I was, um, baking cookies for my daughter.
QUESTIONER:
But Mrs. Clinton,
[singing]
Don't you remember that illegal tender
And your shady friend that McDougal fellow?
MRS. CLINTON:
I'm sorry,
[singing]
I can't remember; my brain's in a blender.
It's Jell-o!
QUESTIONER:
Ha ha, that's pretty good.
MRS. CLINTON:
Could we get on with this, please? I, I have to get back to my book tour.
QUESTIONER:
Okay, Mrs. Clinton, try to remember--and don't blame your gender--
[singing]
For missing all this high corruption.
MRS. CLINTON:
Well, excuse me,
[singing]
I don't remember--and don't blame my gender.

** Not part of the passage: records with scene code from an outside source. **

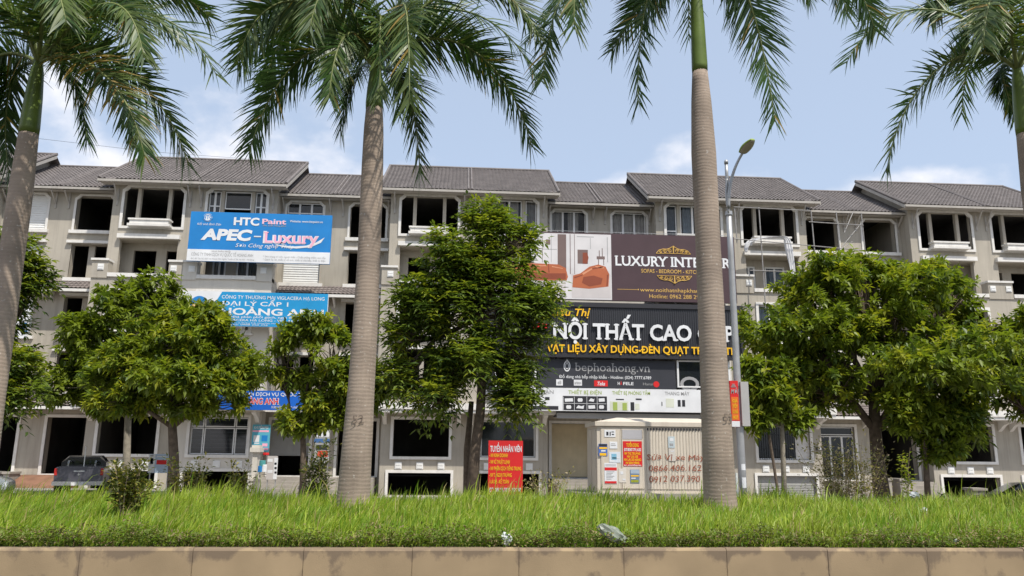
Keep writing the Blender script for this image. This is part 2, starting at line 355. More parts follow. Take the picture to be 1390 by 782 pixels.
def rect(x0, x1, z0, z1):
    if x0 > x1: x0, x1 = x1, x0
    return [(x0, z0), (x1, z0), (x1, z1), (x0, z1)]
def sashes(win, X, u0, u1, z0, z1, y, n, fill, bar=None, curtain=None, kind='white'):
    """metal sashes inside an opening: frame part, with panes and curtains as sub-parts"""
    b = MB(); g = MB(); t = 0.06
    for i in range(n):
        a = u0+(u1-u0)*i/n; c = u0+(u1-u0)*(i+1)/n
        b.ring(rect(X(a), X(c), z0, z1), rect(X(a)+(t if X(c) > X(a) else -t), X(c)-(t if X(c) > X(a) else -t), z0+t, z1-t), y, y+.05)
        ylo = y+0.02+0.004*i
        g.quad((X(a), ylo, z0), (X(c), ylo, z0), (X(c), ylo, z1), (X(a), ylo, z1))
    if bar: b.box(X(u0), X(u1), y-.01, y+.045, z0+(z1-z0)*bar-.035, z0+(z1-z0)*bar+.035)
    b.build('sash', ALU, win); g.build('pane', fill, win)
    if curtain:
        c = MB(); n = 40
        pts = [(X(u0+(u1-u0)*i/n), y+.2+.05*math.sin(i*1.9)+.03*math.sin(i*.7)) for i in range(n+1)]
        for i in range(n):
            if curtain[1] and (i/n) % .5 > curtain[1]: continue
            c.quad((pts[i][0], pts[i][1], z0), (pts[i+1][0], pts[i+1][1], z0), (pts[i+1][0], pts[i+1][1], z1), (pts[i][0], pts[i][1], z1))
        if c.f: c.build('curtain', curtain[0], win, smooth=True)
def bars(win, X, u0, u1, z0, z1, y, m=ALU, nh=6, nv=0):
    b = MB()
    for i in range(nh):
        z = z0+(z1-z0)*(i+.7)/(nh+.4); b.tube([(X(u0), y, z), (X(u1), y, z)], .014, 4)
    for i in range(nv):
        u = u0+(u1-u0)*(i+1)/(nv+1); b.tube([(X(u), y+.02, z0), (X(u), y+.02, z1)], .012, 4)
    b.build('grille', m, win)
def louvre(parent, X, u0, u1, z0, z1, y, m, name='shutter', pitch=.14):
    b = MB(); n = int((z1-z0)/pitch)
    for i in range(n):
        z = z0+(z1-z0)*i/n; h = (z1-z0)/n
        b.add([(X(u0), y, z), (X(u1), y, z), (X(u1), y+.03, z+h), (X(u0), y+.03, z+h), (X(u0), y+.035, z+h), (X(u1), y+.035, z+h)], [(0, 1, 2, 3)])
        b.quad((X(u0), y, z), (X(u1), y, z), (X(u1), y+.035, z), (X(u0), y+.035, z))
    return b.build(name, m, parent)
HW = 8.1
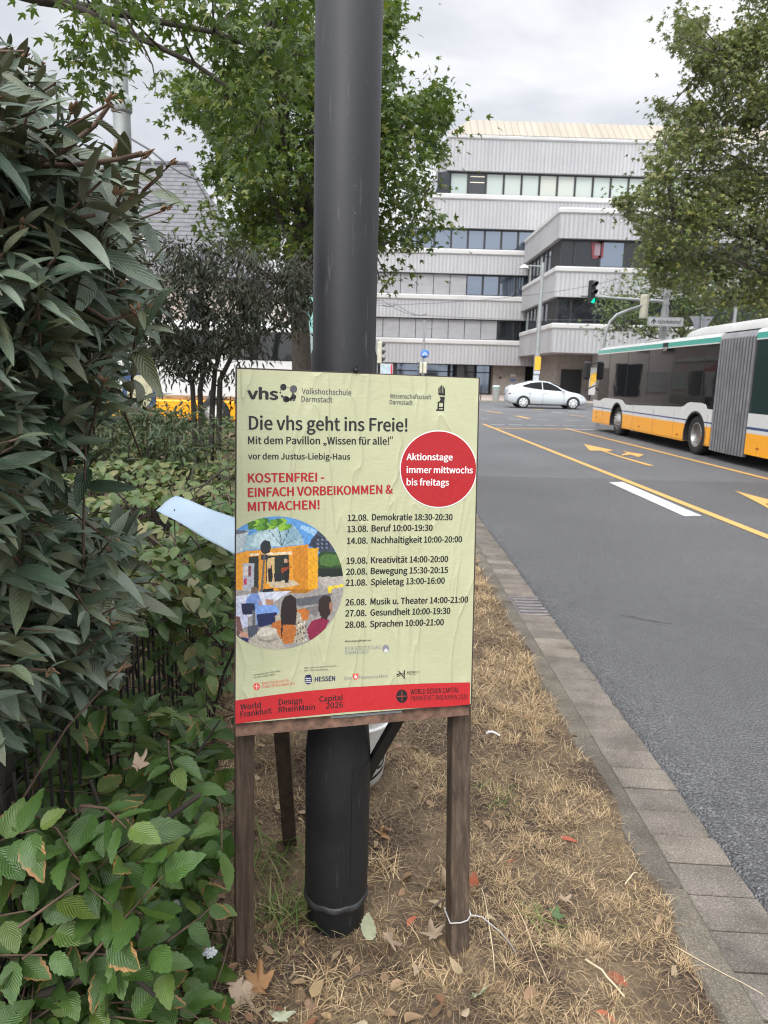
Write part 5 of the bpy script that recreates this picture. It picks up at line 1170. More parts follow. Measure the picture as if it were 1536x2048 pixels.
# far thin mast with bicycle sign and a small pair of signals
t = thing('bicycle_sign_mast', 'thin far mast with round blue bicycle sign and signals', 'traffic light', (3.1, 50, 0))
g = MB(); g.tube([(3.16, 50, 0), (3.16, 50, 2.6)], .12, 12); g.tube([(3.16, 50, 2.6), (3.16, 50, 5.4)], .07, 10); g.tube([(3.16, 50, 4.9), (3.75, 50, 4.93)], .02, 6); g.tube([(3.0, 50, 4.72), (3.6, 50, 4.72)], .02, 6); g.build('pole', M_GALV, t)
MB().lathe([(0, 0), (.27, 0), (.27, .02), (0, .02)], 30, fn=lambda p: (3.25 + p[0], 49.86 + p[2], 3.2 + p[1])).build('blue_disc', plain('sign_blue', (.02, .14, .55, 1), .4), t)
g = MB()
for cx_ in (3.13, 3.37):
    n = 20; vs = [(cx_ + r_*math.cos(2*math.pi*i/n), 49.855, 3.15 + r_*math.sin(2*math.pi*i/n)) for r_ in (.08, .05) for i in range(n)]; g.add(vs, [(i, (i+1) % n, n + (i+1) % n, n + i) for i in range(n)])
for q in (((3.13, 3.15), (3.2, 3.29)), ((3.2, 3.29), (3.33, 3.29)), ((3.33, 3.29), (3.37, 3.15)), ((3.2, 3.29), (3.25, 3.15)), ((3.25, 3.15), (3.13, 3.15)), ((3.25, 3.15), (3.33, 3.29))):
    g.add([(p[0], 49.853, p[1]) for p in strip_poly(q[0], q[1], .025)], [(0, 1, 2, 3)])
g.build('bicycle_symbol', M_BW, t); signal_head(t, (3.0, 49.85, 2.28), (-1, .2), .75, .26, M_SIGG); signal_head(t, (3.3, 49.9, 2.28), (.3, 1), .75, .24, M_SIGG)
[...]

I'm not just some bimbo erruption.
QUESTIONER:
Uh uh, well, no, I didn't mean to imply that, but, but,
[singing]
Come next November your Bill the big spender
Could come to his end for this peccadillo.
MRS. CLINTON:
Well, I don't think so, because
[singing]
I can't remember; my brain's in a blender.
It's Jell-o! ["Jell-o" echoing four times]
QUESTIONER:
Uh, are you getting tired? Would you like to recess?
MRS. CLINTON:
I'm sorry, I don't recall.
QUESTIONER:
[quickly]
Who's president of the United States?
MRS. CLINTON:
Uh, I'm not sure I can remember that.
QUESTIONER:
This is very troubling.
MRS. CLINTON:
Well, pardon me.
QUESTIONER:
Oh, your husband could do that.
Her supporters will just ignore this, as they ignored the Bosnian sniper and assassinationgate, and continue to support her possible bid for the White House.